▶ **STATED TASK**
Only the lines from the start of the data through the line with "C = S.collection" belong in the copy. Restate them word for word, minus the pictures.

+ + +

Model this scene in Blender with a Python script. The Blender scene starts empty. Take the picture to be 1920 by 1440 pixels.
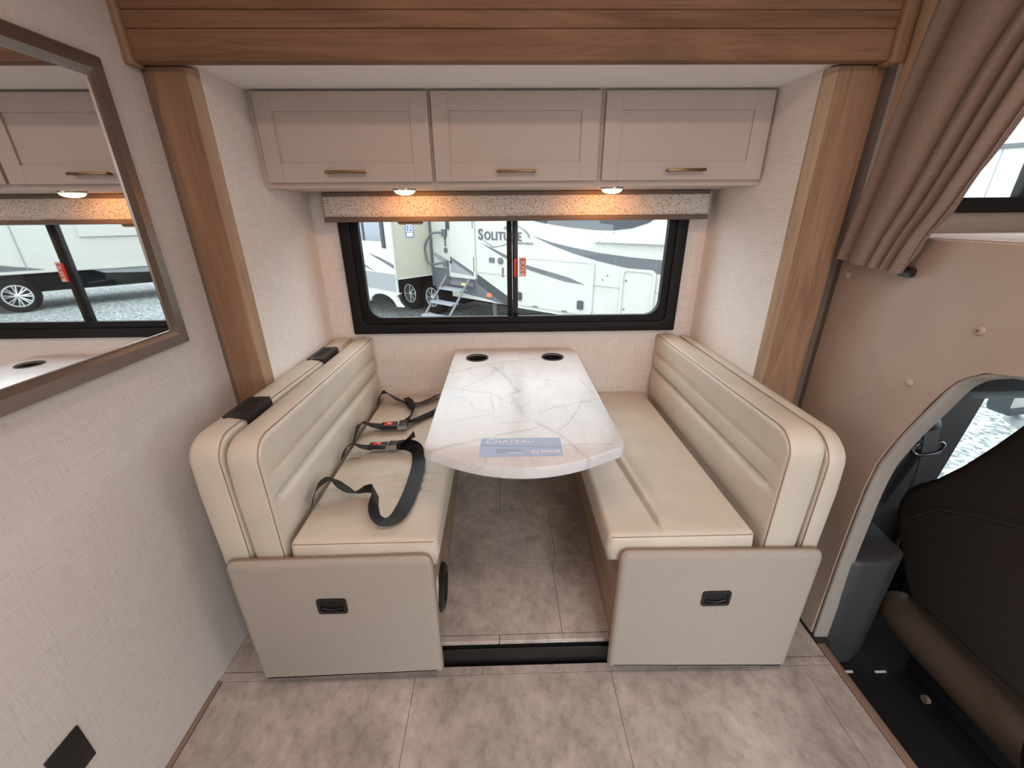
import bpy, bmesh, math, random
from mathutils import Vector, Matrix
random.seed(7)
PI = math.pi
S = bpy.context.scene
C = S.collection

# ------------------------------------------------------------------ camera, world, lights, exposure
H = 1.40
cam = bpy.data.cameras.new('camera'); camo = bpy.data.objects.new('camera', cam); C.objects.link(camo)
pit, yaw, rol = 0.391529, -0.0198608, -0.0082253
cp, sp = math.cos(pit), math.sin(pit)
Rz = Matrix.Rotation(yaw, 3, 'Z')
R0 = Rz @ Vector((1, 0, 0)); F0 = Rz @ Vector((0, cp, -sp)); U0 = Rz @ Vector((0, sp, cp))
R1 = math.cos(rol)*R0 + math.sin(rol)*U0; U1 = -math.sin(rol)*R0 + math.cos(rol)*U0
m = Matrix((R1, U1, -F0)).transposed().to_4x4(); m.translation = (0, 0, H)
camo.matrix_world = m
cam.sensor_fit = 'HORIZONTAL'; cam.sensor_width = 36; cam.lens = 772.65/1920*36; cam.clip_start = 0.02; cam.clip_end = 300
S.camera = camo
S.view_settings.view_transform = 'Standard'; S.view_settings.look = 'None'
S.view_settings.gamma = 1; S.view_settings.use_curve_mapping = False
S.view_settings.exposure = 0.08

w = bpy.data.worlds.new('overcast'); S.world = w; w.use_nodes = True
wn = w.node_tree; bg = wn.nodes['Background']
tc = wn.nodes.new('ShaderNodeTexCoord'); sx = wn.nodes.new('ShaderNodeSeparateXYZ'); rp = wn.nodes.new('ShaderNodeValToRGB')
wn.links.new(tc.outputs['Generated'], sx.inputs[0]); wn.links.new(sx.outputs['Z'], rp.inputs[0]); wn.links.new(rp.outputs[0], bg.inputs[0])
rp.color_ramp.elements[0].color = (.77, .84, .89, 1); rp.color_ramp.elements[1].color = (.95, 1.0, 1.02, 1)
bg.inputs[1].default_value = 6.4

def area(name, loc, rot, sx_, sy_, energy, col, shape='RECTANGLE', portal=False):
    l = bpy.data.lights.new(name, 'AREA'); l.shape = shape; l.size = sx_; l.size_y = sy_; l.energy = energy; l.color = col
    o = bpy.data.objects.new(name, l); C.objects.link(o); o.location = loc; o.rotation_euler = rot
    if portal: l.cycles.is_portal = True
    return o
WARM = (1.0, 0.71, 0.59)
for i, (x, y, e) in enumerate([(-0.5, 0.36, 3.2), (0.15, 0.36, 3.2), (0.75, 0.36, 3.2), (-0.35, -0.6, 3.2), (0.55, -0.6, 3.2)]):
    area('ceiling_lamp_light', (x, y, 2.085), (0, 0, 0), 0.13, 0.13, e, WARM, 'DISK')
area('window_portal', (0.045, 2.02, 1.17), (-PI/2, 0, 0), 1.4, 0.5, 1, (1, 1, 1), portal=True)
area('doorway_portal', (0.90, -1.04, 1.0), (PI/2, 0, 0), 0.8, 1.9, 1, (1, 1, 1), portal=True)
area('windshield_portal', (2.57, 0.15, 1.02), (0, PI/2, 0), 0.52, 2.2, 1, (1, 1, 1), portal=True)
area('bunk_portal', (1.75, 1.46, 1.62), (-PI/2, 0, 0), 0.9, 0.4, 1, (1, 1, 1), portal=True)
for x in (-0.349, 0.403):
    l = bpy.data.lights.new('puck_bulb', 'SPOT'); l.energy = 2.1; l.color = (1.0, 0.35, 0.09); l.shadow_soft_size = 0.02
    l.spot_size = 2.8; l.spot_blend = 0.7
    o = bpy.data.objects.new('puck_bulb', l); C.objects.link(o); o.location = (x, 1.672, 1.460); o.rotation_euler = (0.75, 0, 0)

# ------------------------------------------------------------------ materials
class N:
    def __init__(s, name):
        s.m = bpy.data.materials.new(name); s.m.use_nodes = True; s.t = s.m.node_tree; s.b = s.t.nodes['Principled BSDF']
        s._co = None
    def n(s, k, **kw):
        x = s.t.nodes.new(k)
        for a, v in kw.items(): setattr(x, a, v)
        return x
    def l(s, a, b): s.t.links.new(a, b)
    def co(s, scale=(1, 1, 1), rot=(0, 0, 0)):
        if s._co is None: s._co = s.n('ShaderNodeNewGeometry').outputs['Position']
        mp = s.n('ShaderNodeMapping'); mp.inputs['Scale'].default_value = scale; mp.inputs['Rotation'].default_value = rot
        s.l(s._co, mp.inputs[0]); return mp.outputs[0]
    def noise(s, vec, scale, detail=4, rough=.5, dist=0):
        x = s.n('ShaderNodeTexNoise'); x.inputs['Scale'].default_value = scale; x.inputs['Detail'].default_value = detail
        x.inputs['Roughness'].default_value = rough; x.inputs['Distortion'].default_value = dist; s.l(vec, x.inputs['Vector']); return x.outputs['Fac']
    def ramp(s, fac, stops):
        x = s.n('ShaderNodeValToRGB'); e = x.color_ramp.elements
        while len(e) < len(stops): e.new(0.5)
        for i, (p, c) in enumerate(stops):
            e[i].position = p; e[i].color = (*c, 1) if len(c) == 3 else c
        s.l(fac, x.inputs[0]); return x.outputs[0]
    def mix(s, f, a, b, mode='MIX'):
        x = s.n('ShaderNodeMix', data_type='RGBA', blend_type=mode)
        for v, i in ((f, 0), (a, 6), (b, 7)):
            if hasattr(v, 'links'): s.l(v, x.inputs[i])
            else: x.inputs[i].default_value = v if i == 0 else (*v, 1)
        return x.outputs[2]
    def math(s, op, a, b=0.5):
        x = s.n('ShaderNodeMath', operation=op)
        for v, i in ((a, 0), (b, 1)):
            if hasattr(v, 'links'): s.l(v, x.inputs[i])
            else: x.inputs[i].default_value = v
        return x.outputs[0]
    def base(s, c):
        if hasattr(c, 'links'): s.l(c, s.b.inputs['Base Color'])
        else: s.b.inputs['Base Color'].default_value = (*c, 1)
    def p(s, rough=.5, metal=0, spec=.5, coat=0):
        s.b.inputs['Roughness'].default_value = rough; s.b.inputs['Metallic'].default_value = metal
        s.b.inputs['Specular IOR Level'].default_value = spec; s.b.inputs['Coat Weight'].default_value = coat; return s
    def bump(s, h, strength=.3, dist=.002):
        x = s.n('ShaderNodeBump'); x.inputs['Strength'].default_value = strength; x.inputs['Distance'].default_value = dist
        s.l(h, x.inputs['Height']); s.l(x.outputs[0], s.b.inputs['Normal'])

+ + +

▶ **EXERCISE RESULT**
Model this scene in Blender with a Python script. The Blender scene starts empty. Take the picture to be 1920 by 1440 pixels.
import bpy, bmesh, math, random
from mathutils import Vector, Matrix
random.seed(7)
PI = math.pi
S = bpy.context.scene
C = S.collection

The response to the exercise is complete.